%%
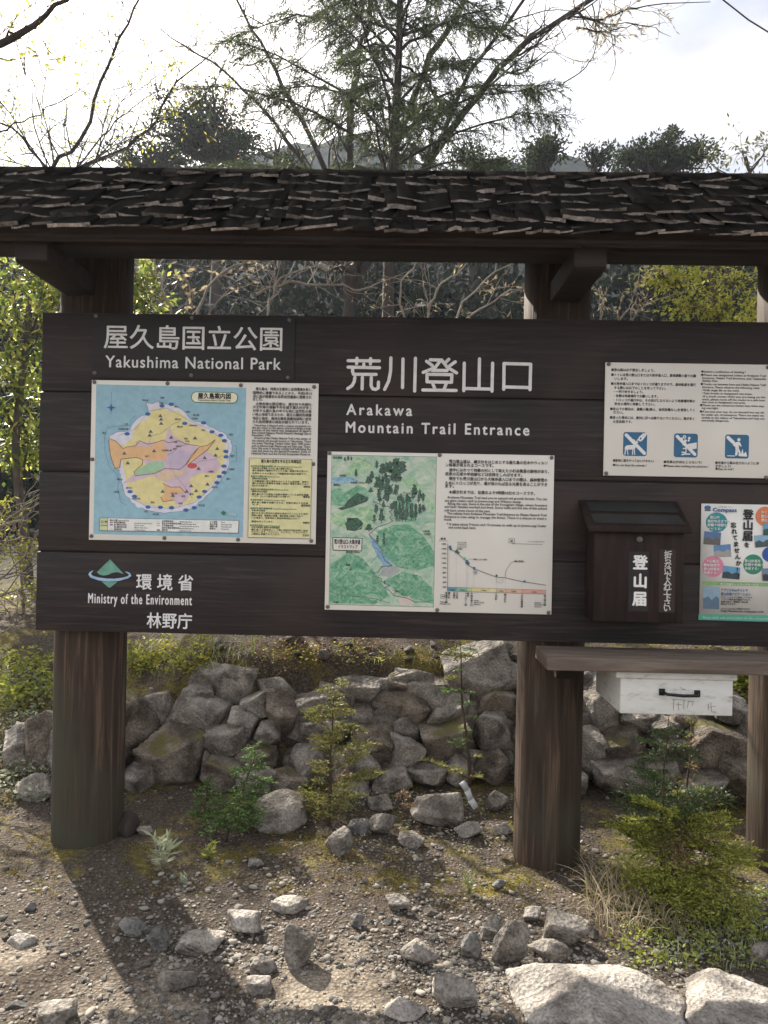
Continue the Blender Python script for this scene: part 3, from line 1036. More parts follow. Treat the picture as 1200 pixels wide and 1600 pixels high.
for s, x0, x1, yb in [
        ('Yakushima is blessed with a unique ecosystem un-', 98, 628, 455), ('like any other on the planet, and accordingly a large', 82, 628, 477), ('portion of the island was designated as Japan\'s', 82, 628, 500), ('first United Nations World Natural Heritage Site in', 80, 628, 524), ('December, 1993.', 80, 255, 547),
        ('Around of the Okabu Natural Trail is the center of', 98, 626, 572), ('the natural old growth forests in Yakushima. There', 80, 626, 597), ('are many Yakusugi Cedars older than 1000 years,', 80, 625, 620), ('such as Johmon-sugi, Meoto-sugi and Daio-sugi. There-', 78, 624, 645), ('fore, the area is strictly conserved following the', 78, 624, 668), ('rules laid down by the Special Protection Zone of', 78, 622, 692), ('National Park and the Forest Ecosystem Reserve.', 76, 622, 716)]:
    pr.text(s, *Tz(x0, yb - 6), 4.6, M_INK, Tz(x1, 0)[0], bold=0.3)
pr.part = 'yellow_notice'
pr.poly([Tz(56, 742), Tz(638, 756), Tz(622, 1492), Tz(42, 1480)], C_GREY)
pr.up()
pr.poly([Tz(60, 746), Tz(634, 760), Tz(618, 1488), Tz(46, 1476)], ink((0.64, 0.60, 0.32)))
pr.up()
pr.text('屋久島の自然を守る主な地域指定', *Tz(165, 785), 6.0, M_INK, Tz(538, 0)[0], bold=0.5)
for s, yb, x1, c in [('●世界自然遺産地域屋久島 World Natural Heritage Site', 828, 540, 1), ('平成5年12月登録 10,747ha (島の面積の約21%)', 848, 455, 0), ('屋久島固有の植物やヤクシカの森、垂直分布が見られ、', 868, 610, 0), ('世界中の人々の宝として保護保全を図る地域です。', 894, 590, 0),
                     ('●国立公園区域 National Park', 922, 340, 1), ('昭和39年3月指定', 943, 225, 0), ('九州最高峰の宮之浦岳を中心とする山岳地帯、海岸や', 966, 608, 0), ('優れた自然の風景地を保護し利用の増進を図るために', 986, 608, 0), ('定められた区域です。', 1008, 235, 0),
                     ('●原生自然環境保全地域 Wilderness Area', 1042, 420, 1), ('昭和50年5月指定', 1062, 225, 0), ('屋久島の中でも原生の状態を維持している自然を保護', 1086, 608, 0), ('しており、立入りには許可を必要とする地域です。', 1106, 440, 0),
                     ('●鳥獣保護区 Wildlife Protection Area', 1140, 392, 1), ('屋久島の鳥獣を保護するため、狩猟を禁止する区域', 1163, 604, 0), ('です。', 1184, 165, 0),
                     ('●森林生態系保護地域 Forest Ecosystem Reserve', 1218, 500, 1), ('平成4年3月設定', 1238, 210, 0), ('屋久杉を含む原生的な森林を保存することにより自然', 1262, 604, 0), ('環境の維持、動植物の保護、遺伝資源の保存に努めて', 1284, 560, 0), ('いる地域で、保存地区と保全利用地区に分けて', 1306, 530, 0), ('管理を行っています。', 1340, 290, 0),
                     ('●天然記念物 Natural Monument', 1376, 350, 1), ('大正13年指定 昭和29年特別指定', 1394, 345, 0), ('屋久島スギ原始林として国の特別天然記念物に指定', 1416, 608, 0), ('されています。ヤクシカ、ヤクザル、アカヒゲなど', 1436, 605, 0), ('の動物も保護されています。', 1456, 352, 0)]:
    off = 0 if c else 12
    pr.text(s, *Tz(72 + off - (yb - 828) * 0.016, yb - 2), 3.3, C_DGREEN if c else M_INK, Tz(x1 - (yb - 828) * 0.016, 0)[0], bold=0.25, res=1)
for s, x, yb in [('環境省', 556, 1018), ('環境省', 553, 1112), ('鹿児島県', 535, 1192), ('林野庁', 550, 1352), ('文化庁', 546, 1468)]:
    pr.text(s, *Tz(x, yb), 3.6, M_INK, bold=0.35, res=1)
pr.done()

# ---- trail panel
t, pr = panel('trail_panel', [(512, 705), (867, 712), (861, 961), (507, 952)], 'cream panel with a green painted trail map beside a height profile chart', 'information panel',
              bolts=[(515, 708), (687, 711), (862, 715), (512, 948), (683, 953), (857, 957)])
Gz = lambda x, y: (505 + x / 6.154, 700 + y / 6.154)


def watercolour(name, a, b, c, s):
    m, N, L, bs = newmat(name, 0.6)
    nz = node(N, 'ShaderNodeTexNoise', Scale=s, Detail=8.0, Roughness=0.7, Distortion=1.5)
    L.new(coords(N, L, (1, 1, 1.4)), nz.inputs['Vector'])
    r = ramp(N, [(0.32, a), (0.5, b), (0.66, c)])
    L.new(nz.outputs['Fac'], r.inputs['Fac'])
    L.new(r.outputs['Color'], bs.inputs['Base Color'])
    return m


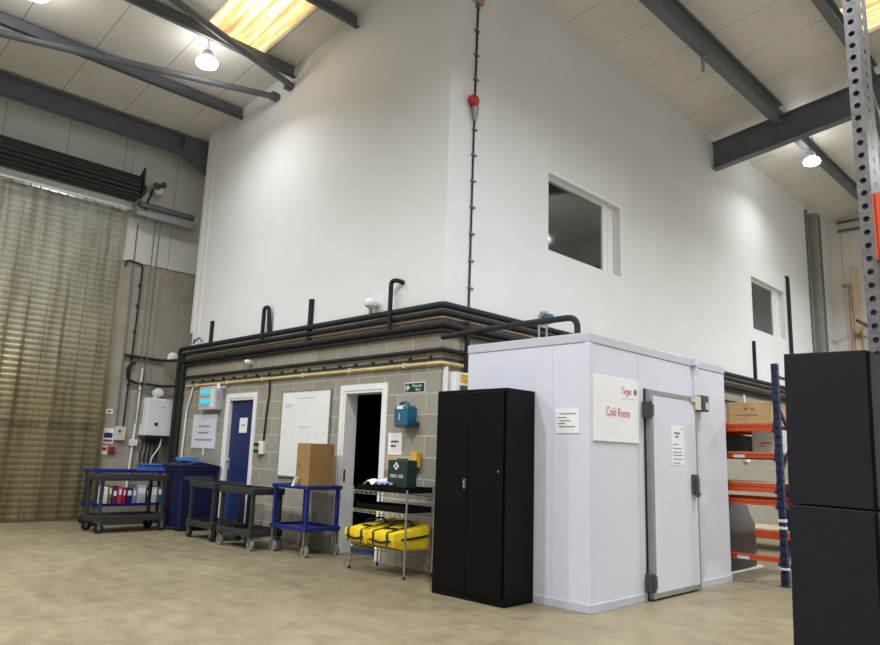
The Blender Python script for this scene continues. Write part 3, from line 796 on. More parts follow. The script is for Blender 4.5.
MB().tube([(-12.25, YW - .03, 2.38), (-12.42, YW - .03, 1.95), (-12.45, YW - .03, 1.1)], .02, 8, .05).build('tube', M['white_plastic'], TK2, smooth=True)

# red sounder beacon and cable on the right wall
RB = thing('alarm_sounder', 'red alarm sounder on the clipped wall cable', 'alarm', (XW, 6.47, 5.75))
MB().lathe((XW + .0, 6.44, 5.94), [(.06, 0), (.08, .03), (.08, .08), (.055, .11), (.02, .12)], 'x', 16).build('sounder', M['red'], RB, smooth=True)
MB().lathe((XW + .06, 6.47, 5.66), [(.02, 0), (.04, .1), (.05, .18), (.045, .2)], 'z', 12).build('base', M['alu'], RB, smooth=True)
WC = thing('wall_cable', 'black clipped cable running up the white wall beside the office corner', 'cable', (XW, 6.52, 3.2))
MB().tube([(XW + .015, 6.49, 3.15), (XW + .015, 6.50, 5.6), (XW + .015, 6.53, 8.1)], .012, 6).build('sheath', M['black_cable'], WC)
MB().tube([(XW + .01, 6.515, 3.15), (XW + .01, 6.525, 5.6), (XW + .01, 6.56, 8.1)], .005, 6).build('second_core', M['ink_lt'], WC)
z = 3.4
while z < 8:
    MB().box(XW, XW + .03, 6.47, 6.56, z, z + .02).build('cable_clip', M['grey_cable'], WC); z += .36
o = MB().box(XW, XW + .06, 6.42, 6.6, 7.42, 7.5).build('junction_box', M['copper']); tag(o, 'small brown junction box at the top of the wall cable', 'junction box')
# electrical isolator behind the black cabinet
IB = thing('isolator_box', 'white isolator box with a yellow label above the black cabinet', 'electrical box', (-5.85, 6.3, 1.9))
MB().box(XW, -5.84, 6.14, 6.42, 1.85, 2.30).build('casing', M['white_gloss'], IB, bevel=.006)
MB().box(-5.84, -5.835, 6.22, 6.40, 2.18, 2.275).build('yellow_label', M['yellow'], IB)
MB().box(-5.84, -5.80, 6.22, 6.36, 1.9, 2.14).build('switch', M['dark_grey'], IB)
o = MB().box(XW, -5.93, 6.08, 6.1, 1.2, 2.36).build('white_conduit', M['white_plastic']); tag(o, 'thin white conduit on the block corner left of the isolator box', 'conduit')

# ================================================================== FRONT WALL FITTINGS
TP = thing('temperature_panel', 'grey temperature panel with two cyan displays beside the blue door', 'control panel', (-11.5, YW, 1.93))
MB().box(-11.80, -11.20, YW - .13, YW, 1.95, 2.35).build('casing', M['cold_trim'], TP, bevel=.012)
MB().box(-11.74, -11.42, YW - .135, YW - .13, 2.22, 2.29).build('upper_display', M['cyan'], TP)
MB().box(-11.74, -11.42, YW - .135, YW - .13, 2.06, 2.13).build('lower_display', M['cyan'], TP)
MB().box(-11.74, -11.42, YW - .133, YW - .13, 2.17, 2.185).box(-11.74, -11.42, YW - .133, YW - .13, 2.01, 2.02).build('print', M['ink'], TP)
MB().box(-11.38, -11.26, YW - .133, YW - .13, 2.0, 2.3).build('side_strip', M['white_plastic'], TP)
SG = thing('sign_board', 'large white sign with three printed lines below the temperature panel', 'sign', (-11.75, YW, 1.28))
MB().box(-12.15, -11.32, YW - .02, YW, 1.30, 1.88).build('board', M['paper_blue'], SG)
pr = MB()
for z, a, b in ((1.66, -11.92, -11.52), (1.55, -11.92, -11.55), (1.43, -12.02, -11.42)):
    x = a
    while x < b:
        q = random.uniform(.03, .06); pr.box(x, min(x + q, b), YW - .022, YW - .02, z, z + .03); x += q + .012
pr.build('printed_line', M['ink'], SG)
MB().box(-11.72, -11.68, YW - .02, YW - .005, 1.18, 1.30).build('hanging_tab', M['white_plastic'], SG)
CT = thing('security_camera', 'small white bullet camera at the top left of the blue door frame', 'camera', (-11.05, YW, 2.3))
MB().cyl((-11.12, YW - .01, 2.33), (-11.12, YW - .1, 2.33), .012).cyl((-11.15, YW - .0, 2.33), (-11.15, YW - .02, 2.33), .035).build('bracket', M['white_plastic'], CT)
MB().cyl((-11.16, YW - .12, 2.36), (-10.98, YW - .2, 2.27), .032).build('body', M['white_plastic'], CT, smooth=True)
SO = thing('switch_socket', 'white double socket with plugs between the blue door and the whiteboard', 'socket', (-9.82, YW, 1.24))
MB().box(-9.90, -9.74, YW - .05, YW, 1.24, 1.44).build('face', M['white_plastic'], SO, bevel=.006)
MB().box(-9.93, -9.86, YW - .10, YW - .05, 1.36, 1.41).build('plug', M['ink_dk'], SO)
MB().box(-9.93, -9.86, YW - .10, YW - .05, 1.26, 1.31).build('plug', M['ink_dk'], SO)
o = MB().tube([(-9.74, YW - .03, 2.40), (-9.72, YW - .02, 2.2), (-9.76, YW - .02, 1.9), (-9.79, YW - .02, 1.44)], .014, 8, .1).build('socket_cable', M['black_cable'], smooth=True); tag(o, 'black cable dropping from the yellow pipe to the socket', 'cable')
WB = thing('whiteboard', 'white wall board with faint ruled grid between the two doors', 'whiteboard', (-8.72, YW, .94))
MB().box(-9.33, -8.14, YW - .02, YW, .95, 2.17).build('panel', M['white_gloss'], WB)
MB().box(-9.35, -9.33, YW - .028, YW, .94, 2.18).box(-8.14, -8.12, YW - .028, YW, .94, 2.18).box(-9.33, -8.14, YW - .028, YW, 2.17, 2.185).box(-9.33, -8.14, YW - .035, YW, .93, .95).build('rim', M['alu'], WB)
gr = MB()
for z in (1.15, 1.35, 1.55, 1.75, 1.95): gr.box(-9.28, -8.2, YW - .0215, YW - .02, z, z + .004)
for x in (-9.0, -8.75): gr.box(x, x + .004, YW - .0215, YW - .02, 1.0, 2.0)
gr.build('ruled_line', M['rule'], WB)
wr = MB()
for z, a, b in ((2.06, -8.95, -8.5), (1.97, -9.26, -9.02), (1.93, -9.24, -9.12), (1.64, -8.86, -8.66)):
    x = a
    while x < b:
        q = random.uniform(.02, .05); wr.box(x, min(b, x + q), YW - .022, YW - .02, z, z + .018); x += q + .015
wr.build('handwriting', M['ink_lt'], WB)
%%
Return each line with "script".

Continue the Blender Python script for this scene: part 3, from line 1036. More parts follow. Treat the picture as 1200 pixels wide and 1600 pixels high.
The Blender Python script for this scene continues. Write part 3, from line 796 on. More parts follow. The script is for Blender 4.5.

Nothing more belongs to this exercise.